O’Donnell who famously wed her partner, Kelli Carpenter, in San Francisco in 2004, discusses picking up the pieces after their divorce in 2007.
She calls the experience, "Humbling. And humiliating … In the O’Donnell family, no one had ever been divorced," she says.
O'Donnell says it was ultimately their different lifestyles that drove the couple apart.
"She wanted to play tennis at the country club, and I don’t do country clubs. I tried," according to O'Donnell. "They made an exception for a gay family, and we joined. It was a big thing: 'They let in a gay family – whoo!' So I show up to play with her, and somebody comes out and says, 'You can’t play unless you have tennis whites.'"
As O’Donnell settles in with her large family in Chicago to prep for her new show on OWN Network, she shares this is all "a new beginning for me.

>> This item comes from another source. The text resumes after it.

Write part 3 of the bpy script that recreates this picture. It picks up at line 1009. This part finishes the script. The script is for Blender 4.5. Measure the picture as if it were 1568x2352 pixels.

For the first time in a long time, I’m excited."
For her part, Oprah has no doubts about the success of Rosie’s program. "In 25 years of doing my show only one competitor ever seriously challenged me in the ratings: Rosie O’Donnell," Winfrey says. "From the day Rosie took her place among the crowded field of talk show hosts, I knew she had the ‘It’ thing."
And while she was once known as ‘The Queen of Nice’ during her daytime talk show’s hey-day, the devoted mom of four actually struggled with a lot of anger and fury for years, according to the interview.
"I had, like, zero estrogen," O’Donnell reveals. "And since I got some, I’ve been able to function more normally. I’ve stopped being so angry."
Her children inspire her to keep improving, she says. "I would die for any of my children, and, more importantly, I would live for any of them," she says.
As for the years before she officially came out, O’Donnell says she was less in the closet than you’d think.
"The only people who didn’t know were the audience," she laughs.